3 Replies Latest reply on Sep 8, 2009 5:29 AM by Steve Grisetti

    Saving the "correct" HD Videos


      OK, I have a new Canon rebel T1i that takes HD Video that knocks your socks off.

      I have been trying to get PRE 7 to edit, add effects and overall enhance my videos.

      PRE 7 is having a very tough time or at least it’s not user friendly to me. I have tried all the

      MPG presets and not one seems to work or at least with the same quality I shot the video.

      To add insult to injury when I save a mpg movie file I get some extension called an “m2t,”

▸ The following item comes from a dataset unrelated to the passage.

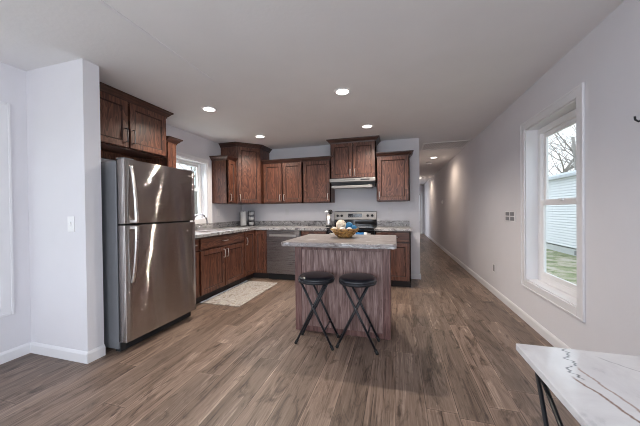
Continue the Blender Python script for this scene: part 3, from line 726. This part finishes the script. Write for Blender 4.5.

      What, what the heck is that. After several days of frustration, I download Quick Time Player Pro

      For about a third of the cost of PRE 7 and within 2 hours I cut splice and save my videos in the

      same gorgeous colors and clarity that I shot them. I have posted those movies on line and You Tube with no problem.


      I really would like to use PRE 7 and all it extra features but for some reason all the videos I have saved look ok but not great. QTP Pro’s look great. What is the proper file format for saving videos in PRE 7……….great videos like QTP Pro plus tehy save my files in the same

      movie format, not some other name.

      Thank alan

        • 1. Re: Saving the "correct" HD Videos
          Steve Grisetti Adobe Community Professional

          Video from still cameras often employee codecs that are designed for compact storage and this video is not made to be edited.


          Your camera records in H.264 MOV, a very challenging format for Premiere Elements to work with. Quicktime Pro, as you've seen, can handle these files easily, however, because this codec is part of Apple's codec library.


          To convert the file to video which can be edited in Premiere Elements, save the files as DV-AVIs. DV-AVIs are the ideal format for use in Premiere Elements using the standard DV project preset.

          • 2. Re: Saving the "correct" HD Videos
            gedash99 Level 1

            Thank you for the response, in saving to another format will I retain the same quality and clarity as my original, or have I been spoiled with out hope?




            • 3. Re: Saving the "correct" HD Videos
              Steve Grisetti Adobe Community Professional

              Using Quicktime Pro for the conversion and using DV-AVIs in Premiere Elements, you should get excellent results!


              (Note that this will convert your video from hi-definition to standard definition video -- although, unless your output is to a BluRay disc, you'll find that standard DV gives you the most efficient workflow with the cleanest results.)